25The offender also submitted that the following findings of fact were open. First, that the offender did not go to the deceased's property with the intention of killing the deceased. Secondly, that he intended only to confront the deceased, and possibly to impress upon him what was referred to as "his seriousness" but did not intend to harm him. Thirdly, that it was in the course of what became a heated confrontation that he formed the intention to pull the trigger and did so. Fourthly, that in pulling the trigger he did not intend to kill the deceased or to cause grievous bodily harm but did so only with a reckless indifference to human life.

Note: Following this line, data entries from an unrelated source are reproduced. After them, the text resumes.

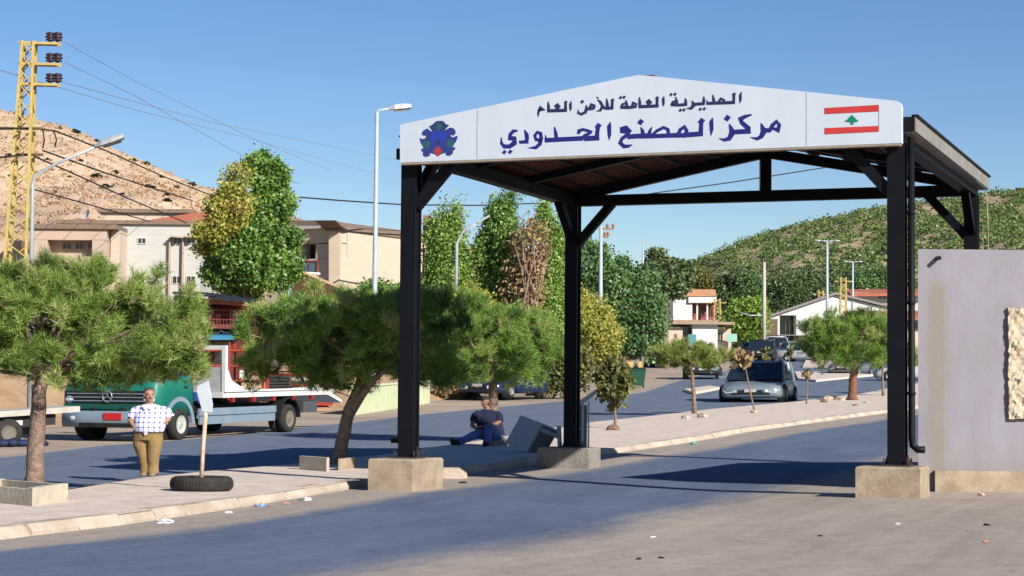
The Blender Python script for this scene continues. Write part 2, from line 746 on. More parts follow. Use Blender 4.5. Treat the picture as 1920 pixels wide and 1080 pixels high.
ASP, ASP2 = (.118, .15, .21), (.075, .10, .15)
DST, DST2 = (.39, .325, .265), (.26, .215, .175)
near_up = [G(-160, 1040), G(0, 1016), G(240, 988), G(475, 952), G(690, 915), G(865, 893), G(1010, 873), G(1150, 853), G(1400, 812), G(1720, 768)]
e_ = near_up[-1] + (near_up[-1] - near_up[-2]).normalized() * 60
near_up.append(e_)
near_lo = [Vector((-4.0, 5.5, 0)), Vector((1.5, 7.5, 0)), Vector((6.2, 14, 0)), Vector((8.6, 20.5, 0)), Vector((10.8, 27, 0)), Vector((13.5, 36, 0)), Vector((17.5, 48, 0)), Vector((26, 72, 0)), Vector((52, 125, 0))]
strip('near_road', near_up, near_lo, .03, road_mat('near_asphalt', ASP, ASP2, DST, DST2, .11, .45, .085))
far_up = [G(-400, 905), G(-150, 874), G(0, 858), G(177, 837), G(330, 826), G(560, 800), G(650, 793), G(760, 780), G(860, 770), G(1000, 757), G(1052, 752), G(1110, 745), G(1200, 735), G(1263, 713), G(1300, 704), G(1400, 682), G(1450, 668)]
far_lo = [G(-400, 975), G(-150, 950), G(0, 935), G(130, 920), G(265, 900), G(400, 888), G(560, 876), G(760, 856), G(900, 835), G(1000, 815), G(1110, 800), G(1220, 788), G(1340, 774), G(1500, 758), G(1665, 733), G(1760, 718), G(1900, 696)]
strip('far_road', far_up, far_lo, .03, road_mat('far_asphalt', (.14, .17, .22), (.10, .125, .17), DST, DST2, .045, .995, .05), n=120)
# tan dusty patches in the junction beyond
for nm, q in (('traffic_island', [(1282, 735), (1330, 728), (1352, 731), (1300, 741)]), ('traffic_island', [(1490, 700), (1568, 702), (1640, 706), (1530, 717), (1496, 714)]), ('traffic_island', [(1505, 690), (1512, 676), (1590, 678), (1600, 690)])):
    pts = [G(*p) for p in q]
    mb = MB()
    up = [Vector((p.x, p.y, p.z + .16)) for p in pts]
    mb.prism(up, (0, 0, -.3))
    struct(nm, mb, PAVE)

# raised island between the carriageways
isl_near = [G(-160, 1040), G(0, 1017), G(240, 988), G(475, 952), G(650, 921), G(760, 906), G(865, 891), G(1010, 871), G(1150, 853), G(1400, 812), G(1720, 768)]
isl_near.append(isl_near[-1] + (isl_near[-1] - isl_near[-2]).normalized() * 40)
isl_far = [G(-160, 950, .15), G(0, 932, .15), G(130, 918, .15), G(265, 896, .15), G(400, 882, .15), G(560, 869, .15), G(760, 847, .15), G(900, 826, .15), G(1000, 808, .15), G(1110, 791, .15), G(1220, 780, .15), G(1340, 766, .15), G(1500, 752, .15), G(1665, 728, .15), G(1760, 712, .15)]
isl_far.append(isl_far[-1] + (isl_far[-1] - isl_far[-2]).normalized() * 30)


def island():
    n, m = 110, 9
    A, B = resample(isl_near, n), resample(isl_far, n)
    mb = MB()
    vs = []
    for i in range(n):
        d = (B[i] - A[i])
        d.z = 0
        d.normalize()
        a = A[i] + d * .2
        for j in range(m):
            p = a.lerp(B[i], j / (m - 1))
            vs.append((p.x, p.y, T(p.x, p.y) + .15 + (R.uniform(-.006, .006) if 0 < j < m - 1 else 0)))
        vs.append((B[i].x, B[i].y, T(B[i].x, B[i].y) - .1))
    k = m + 1
    fs = [(i * k + j, i * k + j + 1, (i + 1) * k + j + 1, (i + 1) * k + j)[::-1] for i in range(n - 1) for j in range(k - 1)]
    mb.add(vs, fs, 0, False)
    struct('island_pavement', mb, PAVE)
    # kerb stones along the near edge, with open joints
    L = resample(isl_near, 600)
    tot = sum((L[i + 1] - L[i]).length for i in range(599))
    kb = MB()
    pos, seg, acc = 0, 0, 0
    pts, length = [L[0]], 1.05

    def stone(a, b):
        d = (b - a)
        d.z = 0
        if d.length < .2:
            return
        u = d.normalized()
        w = Vector((-u.y, u.x, 0))
        if w.y < 0:
            w = -w
        j = R.uniform(-.012, .012)
        a2, b2 = a + u * .009 + w * j, b - u * .009 + w * j
        hh = .155 + R.uniform(-.012, .012)
        worn = R.uniform(0, .05)
        ring = []
        for p in (a2, a2 + u * .05, b2 - u * .05, b2):
            z = T(p.x, p.y)
            e = .008 if p in (a2, b2) else 0
            ring.append([p + w * e + Vector((0, 0, -.2)), p + w * e + Vector((0, 0, hh - .07 - worn)), p + w * (.05 + worn) + Vector((0, 0, hh - e * .6)), p + w * .3 + Vector((0, 0, hh - e * .3)), p + w * .3 + Vector((0, 0, -.2))])
            for q in ring[-1]:
                q.z += z - p.z
        kb.loft(ring, 0, False)
    d = 0
    a = L[0]
    for i in range(599):
        d += (L[i + 1] - L[i]).length
        if d >= length:
            stone(a, L[i + 1])
            a = L[i + 1]
            d = 0
            length = R.uniform(.85, 1.15)
    struct('kerb', kb, KERB)


island()


def vnoise(u, v, seed=0):
    s = 0
    for k, (fu, fv, a) in enumerate(((3, 2, 1), (7, 5, .5), (17, 11, .25), (39, 23, .12))):
        s += a * sin(fu * u + 1.7 * k + seed) * cos(fv * v + 2.3 * k + seed * 1.3)
    return s


def hill(name, sil, base_py, D0, D1, back, material, nu=120, nv=40, rough=3.0, seed=1, behind=True):
    """a hillside rising from distance D0 (foot) to the skyline at D1, then falling away behind"""
    mb = MB()
    vs = []
    x0, x1 = sil[0][0], sil[-1][0]
    for i in range(nu + 1):
        px = x0 + (x1 - x0) * i / nu
        py = float(np.interp(px, [q[0] for q in sil], [q[1] for q in sil]))
        top = P(px, py, D1)
        foot = P(px, base_py, D0)
        for j in range(nv + 1):
            f = j / nv
            g = f ** 1.15
            p = foot.lerp(top, f)
            p.z = foot.z + (top.z - foot.z) * g
            w = sin(pi * min(f, .999)) if f < 1 else 0
            p.z += rough * vnoise(i / nu * 4, f * 3, seed) * (.15 + w)
            vs.append(p)
        vs.append(top + Vector((0, back, -.35 * back)) * .5)
        vs.append(top + Vector((0, back, -.6 * back)))
    k = nv + 3
    fs = [(i * k + j, (i + 1) * k + j, (i + 1) * k + j + 1, i * k + j + 1) for i in range(nu) for j in range(k - 1)]
    mb.add(vs, fs, 0, True)
    return struct(name, mb, material), vs, k


HILL_TAN = mat('bare_hill', (.73, .54, .37), (.50, .345, .22), .95, .11, bump=1.0, bscale=.5, detail=15, stretch=(1, 1, 3.0))
HILL_SOIL = mat('scrub_hill_soil', (.50, .34, .23), (.3, .25, .14), .95, .05, bump=.6, bscale=.4, detail=10)
hl, hlv, hlk = hill('hill_left', [(-500, 120), (-100, 190), (0, 205), (60, 222), (140, 243), (200, 270), (280, 305), (350, 335), (400, 352), (480, 385), (560, 412), (650, 432), (760, 455), (880, 468), (900, 474), (1000, 520), (1120, 570), (1250, 640)], 700, 190, 420, 300, HILL_TAN, seed=2)
hr, hrv, hrk = hill('hill_right', [(1120, 590), (1210, 545), (1280, 508), (1330, 483), (1400, 456), (1470, 432), (1560, 410), (1640, 392), (1720, 378), (1800, 367), (1920, 352), (2100, 330), (2500, 300)], 655, 260, 560, 400, HILL_SOIL, seed=5)

# scrub covering the right hill: far too many bushes to count
SCRUB = leaf_mat('scrub_leaf', [(.055, .09, .025), (.095, .15, .04), (.15, .21, .06), (.22, .25, .09)], .15)


def scrub():
    V = np.array([tuple(p) for p in hrv]).reshape(-1, hrk, 3)[:, :-2]
    nu, nv = V.shape[0] - 1, V.shape[1] - 1
    N = 12500
    u = NR.random(N) * nu * .8
    v = NR.random(N) ** .85 * nv
    # bare patches follow noise
    keep = np.array([vnoise(a / nu * 22, b / nv * 13, 3.3) + .5 * vnoise(a / nu * 60, b / nv * 35, 1.1) > -1.0 + .75 * NR.random() for a, b in zip(u, v)])
    u, v = u[keep], v[keep]
    iu, iv = np.minimum(u.astype(int), nu - 1), np.minimum(v.astype(int), nv - 1)
    fu, fv = (u - iu)[:, None], (v - iv)[:, None]
    c = (V[iu, iv] * (1 - fu) * (1 - fv) + V[iu + 1, iv] * fu * (1 - fv) + V[iu, iv + 1] * (1 - fu) * fv + V[iu + 1, iv + 1] * fu * fv)
    n = len(c)
    r = (.45 + 1.9 * NR.random((n, 1)) ** 3.0)
    per = 26
    o = unit(n * per) * (.35 + .65 * NR.random((n * per, 1)) ** .5)
    o[:, 2] = np.abs(o[:, 2]) * .9
    pts = np.repeat(c, per, 0) + o * np.repeat(r, per, 0) * np.array([1.35, 1.1, 1.0])
    t = np.clip(np.repeat(NR.normal(.45, .2, n), per) + NR.normal(0, .12, n * per), 0, 1)
    v_, f_, t_ = leaf_quads(pts, .42, t, 1.3)
    me = np_mesh('hillside_scrub', v_, f_, t_, SCRUB)
    struct('hillside_scrub', me, None, 'stuff')


scrub()

# dark shrubs dotted over the bare left hill
SHRUB = leaf_mat('dark_shrub_leaf', [(.02, .03, .015), (.05, .06, .025), (.09, .085, .04)], .1)


def hill_shrubs():
    pts = unit(60) * (.4 + .6 * NR.random((60, 1)))
    pts[:, 2] = np.abs(pts[:, 2]) * .8
    v, f, t = leaf_quads(pts * 1.25, .9, NR.random(60), 1.3)
    me = np_mesh('hill_shrub', v, f, t, SHRUB)
    V = np.array([tuple(p) for p in hlv]).reshape(-1, hlk, 3)[:, :-2]
    spots = [(35, 213), (110, 239), (142, 247), (180, 263), (178, 258), (242, 279), (272, 306), (300, 302), (308, 303), (328, 318), (352, 320), (360, 345), (216, 322), (230, 362), (312, 364), (104, 360), (250, 300), (312, 375), (150, 300), (60, 262), (180, 330), (20, 330), (200, 350), (130, 330), (90, 300), (280, 350), (330, 350), (868, 478), (880, 500), (872, 520), (890, 490), (300, 330)]
    from mathutils.bvhtree import BVHTree
    me_h = hl.data
    bv = BVHTree.FromPolygons([p.co[:] for p in me_h.vertices], [tuple(p.vertices) for p in me_h.polygons])
    first = None
    for i, (px, py) in enumerate(spots):
        a, z = ray(px, py + 2)
        h = bv.ray_cast(Vector((0, 0, CH)), Vector((a, 1, z)).normalized())
        if h[0] is None:
            continue
        o = bpy.data.objects.new('hill_shrub', me)
        o.location = h[0]
        s = R.uniform(.35, .85)
        o.scale = (s * R.uniform(.9, 1.5), s, s * R.uniform(.6, .9))
        o.rotation_euler = (0, 0, R.uniform(0, 6))
        COL.objects.link(o)
        tag(o, 'small dark shrub dotted on the bare tan hillside on the left', 'shrub', 'dark shrubs on the bare hill')


hill_shrubs()


def dry_tufts():
    V = np.array([tuple(p) for p in hlv]).reshape(-1, hlk, 3)[:, :-2]
    nu, nv = V.shape[0] - 1, V.shape[1] - 1
    N = 9000
    u, v = NR.random(N) * nu * .8 + nu * .12, NR.random(N) * nv
    iu, iv = np.minimum(u.astype(int), nu - 1), np.minimum(v.astype(int), nv - 1)
    fu, fv = (u - iu)[:, None], (v - iv)[:, None]
    c = (V[iu, iv] * (1 - fu) * (1 - fv) + V[iu + 1, iv] * fu * (1 - fv) + V[iu, iv + 1] * (1 - fu) * fv + V[iu + 1, iv + 1] * fu * fv)
    per = 5
    pts = np.repeat(c, per, 0) + NR.normal(size=(N * per, 3)) * np.array([.5, .4, .12]) + np.array([0, 0, .15])
    v_, f_, t_ = leaf_quads(pts, .34, np.clip(np.repeat(NR.random(N), per), 0, 1), 1.6)
    struct('dry_hill_scrub', np_mesh('dry_hill_scrub', v_, f_, t_, leaf_mat('dry_scrub_leaf', [(.27, .175, .1), (.37, .25, .15), (.46, .33, .2)], .1)), None, 'stuff')


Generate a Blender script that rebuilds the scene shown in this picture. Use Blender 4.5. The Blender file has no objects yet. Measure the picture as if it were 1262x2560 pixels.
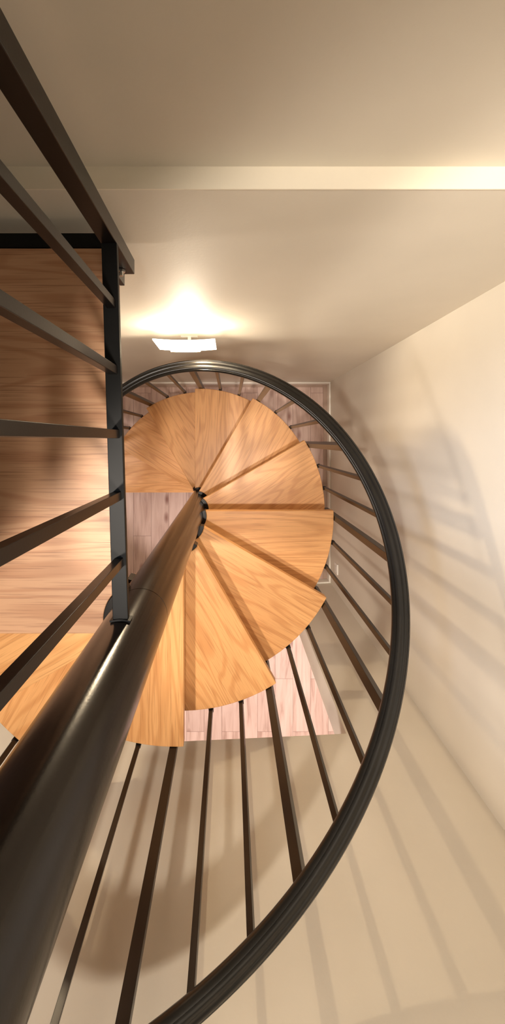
import bpy, bmesh, math
from mathutils import Vector, Matrix
C = bpy.context.scene.collection
R = math.radians

# ---------------------------------------------------------------- dimensions
RISE = 0.20
LAND = 2.60
RT = 0.75            # tread radius
NOSE = 0.0315
BACK = 0.016
POLE = 0.0625
CAM = (0.2058, 0.4022, 3.50)
YB = 0.900           # lower back wall
YU = 0.943           # upper back wall (set back above the ledge)
XR = 1.067           # right wall
XL = -1.95
ZC = 5.10
RAIL_R = 0.760
RAIL_H = 0.775

def yfront(x):        # the front wall runs a little out of square
    return -0.8445 - 0.0473 * (0.6485 - x)

# ---------------------------------------------------------------- materials
def new_mat(name):
    m = bpy.data.materials.new(name); m.use_nodes = True
    nt = m.node_tree
    b = nt.nodes['Principled BSDF']
    return m, nt, b

def node(nt, kind, **kw):
    n = nt.nodes.new(kind)
    for k, v in kw.items():
        setattr(n, k, v)
    return n

def ramp(nt, stops):
    r = nt.nodes.new('ShaderNodeValToRGB')
    e = r.color_ramp.elements
    while len(e) < len(stops): e.new(0.5)
    for i, (p, c) in enumerate(stops):
        e[i].position = p; e[i].color = (*c, 1)
    return r

def mapping(nt, scale, loc=(0, 0, 0), rot=(0, 0, 0), rnd=True, coord='Object'):
    tc = nt.nodes.new('ShaderNodeTexCoord')
    mp = nt.nodes.new('ShaderNodeMapping')
    mp.inputs['Scale'].default_value = scale
    mp.inputs['Rotation'].default_value = rot
    mp.inputs['Location'].default_value = loc
    src = tc.outputs[coord]
    if rnd:
        oi = nt.nodes.new('ShaderNodeObjectInfo')
        mul = node(nt, 'ShaderNodeVectorMath', operation='SCALE')
        cmb = nt.nodes.new('ShaderNodeCombineXYZ')
        for i in range(3): nt.links.new(oi.outputs['Random'], cmb.inputs[i])
        nt.links.new(cmb.outputs[0], mul.inputs[0]); mul.inputs['Scale'].default_value = 7.3
        add = node(nt, 'ShaderNodeVectorMath', operation='ADD')
        nt.links.new(src, add.inputs[0]); nt.links.new(mul.outputs[0], add.inputs[1])
        src = add.outputs[0]
    nt.links.new(src, mp.inputs['Vector'])
    return mp

def mixc(nt, a, b, fac, mode='MIX'):
    m = nt.nodes.new('ShaderNodeMix'); m.data_type = 'RGBA'; m.blend_type = mode
    for val, idx in ((a, 6), (b, 7)):
        if isinstance(val, tuple): m.inputs[idx].default_value = (*val, 1)
        else: nt.links.new(val, m.inputs[idx])
    if isinstance(fac, (int, float)): m.inputs[0].default_value = fac
    else: nt.links.new(fac, m.inputs[0])
    return m.outputs[2]

def wood_mat(name, light, mid, dark, rough=0.34, axis=0):
    """oak: long cathedral figure + fine pores, grain along local x"""
    m, nt, b = new_mat(name)
    rot = (0, 0, 0) if axis == 0 else (0, 0, R(90))
    mp = mapping(nt, (0.7, 5.0, 5.0), rot=rot)
    n1 = nt.nodes.new('ShaderNodeTexNoise'); n1.inputs['Scale'].default_value = 1.2
    n1.inputs['Detail'].default_value = 2; n1.inputs['Distortion'].default_value = 0.3
    nt.links.new(mp.outputs[0], n1.inputs['Vector'])
    # rings = fract-like sine of stretched noise
    mt = node(nt, 'ShaderNodeMath', operation='MULTIPLY'); mt.inputs[1].default_value = 85
    nt.links.new(n1.outputs['Fac'], mt.inputs[0])
    sn = node(nt, 'ShaderNodeMath', operation='SINE'); nt.links.new(mt.outputs[0], sn.inputs[0])
    mr = nt.nodes.new('ShaderNodeMapRange'); mr.inputs['From Min'].default_value = -1
    nt.links.new(sn.outputs[0], mr.inputs['Value'])
    r1 = ramp(nt, [(0.0, mid), (0.55, light), (1.0, light)])
    nt.links.new(mr.outputs[0], r1.inputs[0])
    # pores
    mp2 = mapping(nt, (7.0, 300.0, 60.0), rot=rot)
    n2 = nt.nodes.new('ShaderNodeTexNoise'); n2.inputs['Scale'].default_value = 1.0
    n2.inputs['Detail'].default_value = 3
    nt.links.new(mp2.outputs[0], n2.inputs['Vector'])
    r2 = ramp(nt, [(0.30, (1, 1, 1)), (0.47, (0, 0, 0))])
    nt.links.new(n2.outputs['Fac'], r2.inputs[0])
    mm = node(nt, 'ShaderNodeMath', operation='MULTIPLY'); mm.inputs[1].default_value = 0.55
    nt.links.new(r2.outputs[0], mm.inputs[0])
    c = mixc(nt, r1.outputs[0], dark, mm.outputs[0])
    # broad tonal drift
    mp3 = mapping(nt, (1.0, 3.5, 3.0), rot=rot)
    n3 = nt.nodes.new('ShaderNodeTexNoise'); n3.inputs['Scale'].default_value = 1.6
    nt.links.new(mp3.outputs[0], n3.inputs['Vector'])
    r3 = ramp(nt, [(0.3, (0.86, 0.82, 0.78)), (0.7, (1.06, 1.05, 1.04))])
    nt.links.new(n3.outputs['Fac'], r3.inputs[0])
    c = mixc(nt, c, r3.outputs[0], 1.0, 'MULTIPLY')
    nt.links.new(c, b.inputs['Base Color'])
    b.inputs['Roughness'].default_value = rough
    bp = nt.nodes.new('ShaderNodeBump'); bp.inputs['Strength'].default_value = 0.06
    bp.inputs['Distance'].default_value = 0.002
    nt.links.new(n2.outputs['Fac'], bp.inputs['Height']); nt.links.new(bp.outputs[0], b.inputs['Normal'])
    return m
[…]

26The offender submitted that those findings of fact were available bearing in mind the following matters. The offender did not shoot the deceased immediately. On the contrary, the evidence established that the offender and the deceased talked for some time. The offender knew that Mrs Hatton was going to call the police and made no attempt to stop her. The previous incidents of "stalking" were of a minor nature only and not such as to lead to a conclusion that the offender went to the deceased's property with a plan to shoot the deceased. The conversation became heated but did not start out that way. The offender held the gun as a hunter would hold it, presumably meaning in the crook of the arm, and not raised to the shoulder ready for aiming or firing. The offender was otherwise of good character, which fact assisted the conclusion that he did not intend to go to the property to kill the deceased. The offender called his grandson immediately after the shooting indicating an intention to hand himself in to the police. When apprehended his demeanour was of someone "appearing emotionally relieved", which he submitted was consistent with the shooting in effect happening in the moment and wholly inconsistent with it being planned.